The conclave, which was attended by 700 delegates, called upon the Jewish federations and welfare funds throughout the country to include financial support for Yeshivoths in their community education budgets, and resolved to establish an Orthodox teacher’s training school to train devoutly religious pedagogues for Yeshivoths and Talmud Torahs throughout the country.
Other resolutions adopted by the convention include plans to establish a religious children’s village in Israel for children from North Africa, praising the educational activities of Ozar Hatorah amongst the Jewish youth in the Near Eastern countries, and calling upon the Israel Government to cover 100 percent of the budget of the network of independent Torah schools sponsored by Agudath Israel in Israel. “The American Agudah organization will remain on the continuous alert against any attempt to implement religious women’s draft in Israel, while pressing for repeal of women’s conscription in any form,” the convention pledged.
At a special session devoted to the “dangers of reformist trends in the U.S.,” the convention called upon all Jews to unite in a “last-minute effort to prevent an irreparable schism which would tear the Jewish community apart into two warring camps, if the Conservative rabbinate implements its plans to establish changes in the sacred rites of marriage and divorce laws.”

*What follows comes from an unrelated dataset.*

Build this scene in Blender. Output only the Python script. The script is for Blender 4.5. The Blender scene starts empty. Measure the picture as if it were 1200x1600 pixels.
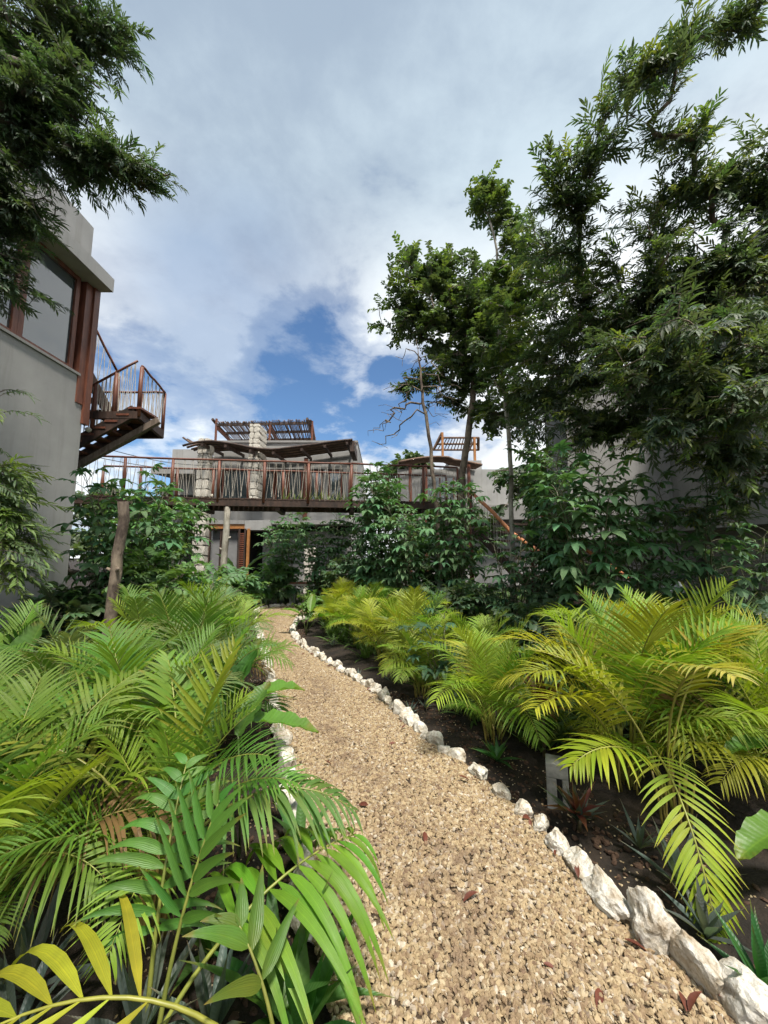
import bpy, math, random
import numpy as np
from mathutils import Vector, Matrix

random.seed(7); rng = np.random.default_rng(7)
S = bpy.context.scene
COL = S.collection
PI = math.pi
R = math.radians

# ------------------------------------------------------------------ camera
EYE = 1.5
PITCH = 6.64
cam_d = bpy.data.cameras.new('camera'); cam = bpy.data.objects.new('camera', cam_d); COL.objects.link(cam)
cam.location = (0, 0, EYE); cam.rotation_euler = (R(90 + PITCH), 0, 0)
cam_d.sensor_fit = 'HORIZONTAL'; cam_d.sensor_width = 36; cam_d.lens = 18.0
cam_d.clip_start = 0.05; cam_d.clip_end = 2000
S.camera = cam
S.view_settings.view_transform = 'Standard'; S.view_settings.look = 'None'
S.view_settings.exposure = 1.1; S.view_settings.gamma = 1; S.view_settings.use_curve_mapping = False

S.cycles.max_bounces = 6; S.cycles.diffuse_bounces = 3; S.cycles.glossy_bounces = 2; S.cycles.transmission_bounces = 4; S.cycles.transparent_max_bounces = 4
S.cycles.use_adaptive_sampling = True; S.cycles.adaptive_threshold = 0.03
SUN_EL, SUN_AZ = 66, -66      # azimuth measured from +X towards +Y
# ------------------------------------------------------------------ world
W = bpy.data.worlds.new('World'); S.world = W; W.use_nodes = True
nt = W.node_tree; nt.nodes.clear()
def N(t, typ, **kw):
    n = t.nodes.new(typ)
    for k, v in kw.items():
        if k.startswith('i_'):
            key = k[2:]; key = int(key) if key.isdigit() else key
            n.inputs[key].default_value = v
        else: setattr(n, k, v)
    return n
def L(t, a, b): t.links.new(a, b)
def math_(t, op, a, b=None, c=None, clamp=False):
    n = t.nodes.new('ShaderNodeMath'); n.operation = op; n.use_clamp = clamp
    for i, v in enumerate((a, b, c)):
        if v is None: continue
        if isinstance(v, (int, float)): n.inputs[i].default_value = v
        else: t.links.new(v, n.inputs[i])
    return n.outputs[0]
def ramp(t, f, stops, interp='LINEAR'):
    n = t.nodes.new('ShaderNodeValToRGB'); n.color_ramp.interpolation = interp
    e = n.color_ramp.elements
    while len(e) < len(stops): e.new(0.5)
    for i, (p, c) in enumerate(stops):
        e[i].position = p; e[i].color = (c, c, c, 1) if isinstance(c, (int, float)) else (*c, 1)
    t.links.new(f, n.inputs[0]); return n.outputs[0]
def mixc(t, f, a, b, mode='MIX'):
    n = t.nodes.new('ShaderNodeMix'); n.data_type = 'RGBA'; n.blend_type = mode
    for s, v in ((0, f), (6, a), (7, b)):
        if isinstance(v, (int, float)): n.inputs[s].default_value = v if s == 0 else (v, v, v, 1)
        elif isinstance(v, tuple): n.inputs[s].default_value = (*v, 1)
        else: t.links.new(v, n.inputs[s])
    return n.outputs[2]
sky = N(nt, 'ShaderNodeTexSky', sky_type='NISHITA', sun_disc=False)
sky.sun_elevation = R(SUN_EL); sky.sun_rotation = R(90 - SUN_AZ)
sky.air_density = 1.0; sky.dust_density = 0.0; sky.ozone_density = 3.0
tc = N(nt, 'ShaderNodeTexCoord')
sep = N(nt, 'ShaderNodeSeparateXYZ'); L(nt, tc.outputs['Generated'], sep.inputs[0])
zz = math_(nt, 'ADD', math_(nt, 'MAXIMUM', sep.outputs[2], 0.0), 0.22)
cmb = N(nt, 'ShaderNodeCombineXYZ')
L(nt, math_(nt, 'DIVIDE', sep.outputs[0], zz), cmb.inputs[0]); L(nt, math_(nt, 'DIVIDE', sep.outputs[1], zz), cmb.inputs[1])
def noise(t, vec, scale, detail=6, rough=0.55, dist=0.0):
    n = N(t, 'ShaderNodeTexNoise'); n.inputs['Scale'].default_value = scale; n.inputs['Detail'].default_value = detail
    n.inputs['Roughness'].default_value = rough; n.inputs['Distortion'].default_value = dist
    if vec is not None: t.links.new(vec, n.inputs['Vector'])
    return n.outputs[0]
mp = N(nt, 'ShaderNodeMapping'); mp.inputs['Location'].default_value = (3.1, 1.7, 0); mp.inputs['Scale'].default_value = (0.8, 1.0, 1)
L(nt, cmb.outputs[0], mp.inputs[0])
n1 = noise(nt, mp.outputs[0], 1.35, 9, 0.56, 0.25)
n2 = noise(nt, mp.outputs[0], 0.55, 4, 0.5, 0.6)
n3 = noise(nt, cmb.outputs[0], 3.2, 7, 0.6, 0.2)
def blob(dirv, lo, hi):
    v = Vector(dirv).normalized()
    d = N(nt, 'ShaderNodeVectorMath', operation='DOT_PRODUCT'); L(nt, tc.outputs['Generated'], d.inputs[0]); d.inputs[1].default_value = v
    m = N(nt, 'ShaderNodeMapRange'); m.interpolation_type = 'SMOOTHSTEP'
    m.inputs[1].default_value = math.cos(R(hi)); m.inputs[2].default_value = math.cos(R(lo))
    L(nt, d.outputs['Value'], m.inputs[0]); return m.outputs[0]
def pixdir(u, v):
    x, y = (u - 600) / 600, (800 - v) / 600; sp, cp = math.sin(R(PITCH)), math.cos(R(PITCH))
    return (x, cp - y * sp, sp + y * cp)
hole = math_(nt, 'MAXIMUM', blob(pixdir(470, 610), 1, 15), math_(nt, 'MULTIPLY', blob(pixdir(620, 630), 1, 12), 0.9))
hole = math_(nt, 'MAXIMUM', hole, math_(nt, 'MULTIPLY', blob(pixdir(260, 670), 1, 16), 0.85))
# open low band of blue, deep overcast above
cov = math_(nt, 'ADD', math_(nt, 'MULTIPLY', n1, 1.6), math_(nt, 'MULTIPLY', hole, -0.70))
cov = math_(nt, 'ADD', cov, math_(nt, 'MULTIPLY', math_(nt, 'SUBTRACT', n3, 0.5), 1.25))
covf = ramp(nt, math_(nt, 'ADD', cov, -0.02, clamp=True), [(0.14, 0.0), (0.36, 0.5), (0.62, 1.0)], 'EASE')
tone = math_(nt, 'ADD', math_(nt, 'ADD', math_(nt, 'MULTIPLY', n2, 0.50), math_(nt, 'MULTIPLY', n1, 0.32)), math_(nt, 'MULTIPLY', n3, 0.18))
shade = ramp(nt, tone, [(0.33, (1.9, 2.2, 2.7)), (0.43, (2.9, 3.15, 3.55)), (0.53, (4.6, 4.8, 4.9)), (0.62, (6.4, 6.5, 6.5))], 'EASE')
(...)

The convention re-elected a presidium consisting of Rabbi Eliezer Silver, Cincinnati; Rabbi Elijah M. Bloch, Cleveland; Rabbi Mordecai S. Friedman, Rabbi Jacob Kamenetzky and Louis J. Septimus, Michael G. Tress as administrative president and Rabbi Morris Sherer, executive vice-president. The Zeirei Agudath Israel, organization of Agudist youth, which conducted its national convention at the same time, elected Rabbi Bernard Weinberger of New York as president.